While governmental groups like the city and the county boosted pay to $11, the rich University of Washington refused raises to student workers. After two militant protests by students and workers, UW caved and agreed to pay 2,600 student workers the $11an hour
On April 15, under the slogan “15 is just the beginning; inequality ends with us,” workers held marches and other actions in at least 12 Washington cities. With coordination from the Service Employees, Food & Commercial Workers, the Teamsters, and 15Now, 800 to 1,000 marched in Seattle. The demonstration of fast food and retail workers, child care and home care workers, drivers and adjunct professors, airport workers and more marched 2 miles through downtown.

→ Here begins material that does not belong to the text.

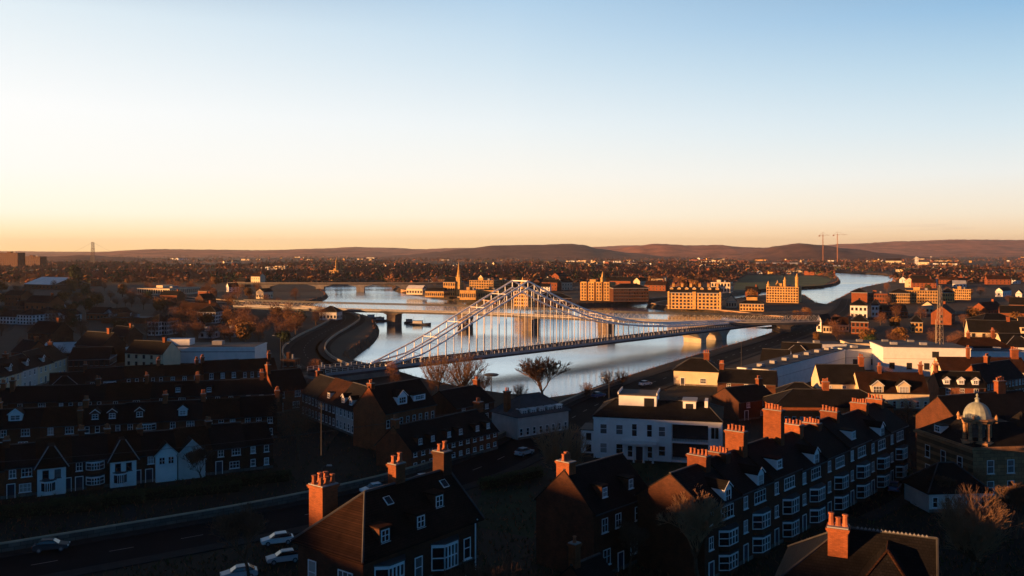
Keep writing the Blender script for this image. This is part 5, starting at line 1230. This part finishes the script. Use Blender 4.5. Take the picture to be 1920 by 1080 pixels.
BL2 = [
 ('white_house', 'white house row end at the left frame edge, in shade', 0, 30, 607, 594, -18, 10, WHITE, SLATE, (5, 2), 'gable'),
 ('white_house', 'white gabled shaded house, second in the left-edge white row', 32, 60, 608, 591, -18, 10, WHITE, SLATE, (5, 3), 'hip'),
 ('white_house', 'white shaded house in the middle of the left-edge white row', 62, 90, 606, 588, -18, 10, WHITE, SLATE, (5, 3), 'hip'),
 ('white_house', 'white house with a pointed gable ending the left-edge white row', 93, 119, 604, 591, -22, 12, WHITE, SLATE, (4, 2), 'gable_end'),
 ('pink_house', 'pinkish lit house with a dark roof left of the long pale shed', 162, 194, 600, 588, -14, 12, BRICKO, SLATE, (5, 1), 'gable'),
 ('white_cottage', 'white gable end right of the pinkish house', 193, 213, 599, 588, -30, 12, WHITE, SLATE, (2, 1), 'gable_end'),
 ('town_house', 'blue-white shaded house with gridded windows above the playing field', 277, 298, 629, 604, -8, 10, WHITE, SLATE, (3, 3), 'hip'),
 ('town_house', 'shaded house with gridded windows, right of the blue-white house', 299, 313, 628, 604, -8, 10, PALE, SLATE, (3, 3), 'hip'),
 ('town_house', 'pale shaded townhouse among the dark trees left of the river road', 370, 404, 606, 586, -6, 10, PALE, SLATE, (6, 3), 'hip'),
 ('kiosk', 'low pale kiosk by the road above the long pale shed', 372, 400, 634, 624, -10, 6, PALE, PALEROOF, (2, 1), 'flat'),
 ('kiosk', 'small pale kiosk right of the low one above the long pale shed', 422, 440, 632, 622, -10, 6, PALE, PALEROOF, (2, 1), 'flat'),
 ('long_shed', 'long low lit shed roof behind the pinkish house', 190, 272, 606, 597, -5, 14, BRICKO, PALEROOF, (1, 1), 'flat'),
 ('river_cottage', 'small pale cottage at the head of the riverside road under the girder bridge', 599, 631, 600, 586, -10, 9, PALE, SLATE, (5, 1), 'hip'),
 ('factory', 'flat low factory with shining pale roofs, left half', 74, 132, 672, 664, 12, 16, BRICK2, PALEROOF, (8, 1), 'gable'),
 ('factory', 'flat low factory with shining pale roofs, right half', 134, 212, 668, 658, 8, 18, BRICK2, PALEROOF, (8, 1), 'gable'),
 ('dark_hall', 'dark hall with a row of small white windows below the shining factory roofs', 128, 205, 706, 676, 14, 12, BRICK2, SLATE, (8, 2), 'gable'),
 ('bus_shelter', 'small flat white roof by the lamp posts at the riverside road', 527, 553, 690, 676, -6, 5, BRICK2, PALEROOF, (2, 1), 'flat'),
 ('bus_shelter', 'small flat white-topped store right of the white roof at the riverside road', 585, 606, 702, 692, -6, 5, BRICK2, PALEROOF, (2, 1), 'flat'),
 ('shore_house', 'tiny lit orange house left of the far arched bridge', 371, 388, 558, 546, -24, 12, BRICKO, TILE, (3, 1), 'gable'),
 ('shore_house', 'pale boathouse beside the far arched bridge, left bank', 480, 494, 560, 548, -24, 12, CREAM, SLATE, (3, 1), 'gable_end')]
for nm, lab, a, b_, c_, d_, rz, dp, wl_, rf_, gr, rk in BL2: block(nm, lab, 'house' if 'house' in nm or 'cottage' in nm else 'building', a, b_, c_, d_, rz, dp, wl_, rf_, gr, (1.2, 1.5), rk, 3, gL)
r, w_, h_ = block('long_pale_shed', 'long windowless pale shed lying in the shade beyond the left terraces', 'shed', 236, 478, 681, 653, 1, 16, WHITE, LEAD, (1, 0), (1, 1), 'flat')
mb = MB(); mb.box(0, w_, -.12, -.004, h_*.72, h_*.72+.35, LEADW); mb.build('string_course', r)

# mast, cranes
def pylon():
    x, y = P(174, 501); r = thing('transmission_mast', 'tall lattice transmission mast on the left skyline, stayed by wires', 'mast', (x, y, GZ)); h = Z(454, y) - GZ; mb = MB()
    C4 = [(-1,-1), (1,-1), (1,1), (-1,1)]
    for s_ in C4: mb.tube((s_[0]*4.2, s_[1]*4.2, 0), (s_[0]*2.2, s_[1]*2.2, h), .6, .5, CONCD, 4)
    for k in range(9):
        ra, rb = 4.2 - 2*k/9, 4.2 - 2*(k+1)/9
        for q in range(4): p, s_ = C4[q], C4[(q+1) % 4]; mb.tube((p[0]*ra, p[1]*ra, h*k/9), (s_[0]*rb, s_[1]*rb, h*(k+1)/9), .28, m=CONCD, n=4); mb.tube((p[0]*rb, p[1]*rb, h*(k+1)/9), (s_[0]*rb, s_[1]*rb, h*(k+1)/9), .28, m=CONCD, n=4)
    mb.box(-4.5, 4.5, -.8, .8, h*.72, h*.72+1.2, CONCD); mb.build('lattice', r); mb = MB()
    for s_ in (-1, 1):
        p = None
        for k in range(9):
            u = k/8; q = (s_*(4 + 88*u), 0, h*(1 - u) ** 1.5*.55 + h*.42)
            if p: mb.tube(p, q, .16, m=CONCD, n=3)
            p = q
    mb.build('wire', r)
pylon()
def crane(label, px, top, jib, rz):
    y = 3000; x = (px - 960)/F*y; h = Z(top, y) - GZ; r = thing('tower_crane', label, 'crane', (x, y, GZ), rz, 'tower cranes on the skyline'); mb = MB()
    for s_ in ((-1,-1), (1,-1), (1,1), (-1,1)): mb.tube((s_[0], s_[1], 0), (s_[0], s_[1], h), .3, m=RUSTM, n=4)
    for k in range(24): mb.tube((-1, -1, h*k/24), (1, -1, h*(k+1)/24), .3, m=RUSTM, n=3); mb.tube((1, 1, h*k/24), (-1, 1, h*(k+1)/24), .3, m=RUSTM, n=3)
    mb.build('tower', r); mb = MB(); mb.tube((-14, 0, h-2), (jib, 0, h-2), .45, m=RUSTM, n=4); mb.tube((0, 0, h-2), (0, 0, h+8), .6, .3, RUSTM, 4); mb.tube((0, 0, h+8), (jib*.75, 0, h-2), .25, m=RUSTM, n=3); mb.tube((0, 0, h+8), (-13, 0, h-2), .25, m=RUSTM, n=3); mb.box(-15, -10, -1, 1, h-6, h-2.7, RUSTM); mb.build('jib', r)
RUSTM = mat('crane_steel', (.30, .13, .06), rough=.7)
crane('left one of the two tower cranes beyond the round hill', 1543, 440, 26, .1); crane('right one of the two tower cranes beyond the round hill, with the longer jib', 1570, 439, 34, -.1)
# ================================================================== TREES NEAR AND FAR, THE TOWN AT A DISTANCE
bpy.context.view_layer.update()
AVOID = []
for o in list(COL.objects):
    if o.type == 'MESH' and o.parent is not None and (o.name.startswith('wall') or o.name.startswith('annexe') or o.name.startswith('penthouse')):
        bb = [o.matrix_world @ Vector(c) for c in o.bound_box]
        A = bb[0]; U = bb[4] - bb[0]; V = bb[3] - bb[0]
        AVOID.append((A.x, A.y, U.x, U.y, V.x, V.y, U.length, V.length))
RP = []
for pts in (MAIN, LEFT): RP += resamp(pts, 6.0)
RP += [(BX + cos(BA)*s, BY + sin(BA)*s) for s in range(-20, 280, 6)] + list(GB)
GRID = {}
for x, y in RP: GRID.setdefault((int(x//20), int(y//20)), []).append((x, y))
def near_road(x, y, m):
    for i in (-1, 0, 1):
        for j in (-1, 0, 1):
            for a, b in GRID.get((int(x//20)+i, int(y//20)+j), ()):
                if (a-x)**2 + (b-y)**2 < m*m: return True
    return False
PARK = (P(1372, 546), P(1548, 536), P(1562, 523), P(1530, 516), P(1398, 515), P(1376, 528))
def in_park(x, y):
    c = False
    for i in range(6):
        (x0, y0), (x1, y1) = PARK[i], PARK[i-1]
        if (y0 > y) != (y1 > y) and x < (x1-x0)*(y-y0)/(y1-y0) + x0: c = not c
    return c
def blocked(x, y, m=2.0, road=9.0):
    if in_park(x, y): return True
    if in_river(x, y): return True
    for k in range(4):
        if in_river(x + cos(k*pi/2)*m*1.5, y + sin(k*pi/2)*m*1.5): return True
    if near_road(x, y, road): return True
    for ax, ay, ux, uy, vx, vy, lu, lv in AVOID:
        dx_, dy_ = x-ax, y-ay
        if abs(dx_) + abs(dy_) > lu + lv + m + 5: continue
        p, q = (dx_*ux + dy_*uy)/lu, (dx_*vx + dy_*vy)/lv
        if -m < p < lu + m and -m < q < lv + m: return True
    return False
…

The march went to Uber headquarters, the alternative taxi business and a high-priced, high-profit, poverty-wage company. Uber’s immigrant workers are organizing a drivers’ association supported by the rest of the labor movement. The march also encircled Macy’s downtown store, where one-third of the workers got raises on April 1. But UFCW told the crowd that Macy’s workers’ hours have been cut and they’ve suffered other attacks.
The march then went to Seattle University, where adjunct professors making poverty wages have been held back from gaining union recognition. The university, claiming a religious exemption, won’t allow a vote count for union recognition, which the teachers believe they will win.
After hundreds of workers crowded into the SU business school for an occupation, the march then moved to a large nearby intersection. Twenty-one workers, representing many low-wage occupations, sat down and refused to leave until they were arrested by the cops. They symbolized the determination to resist until $15 and a better world is won for all workers.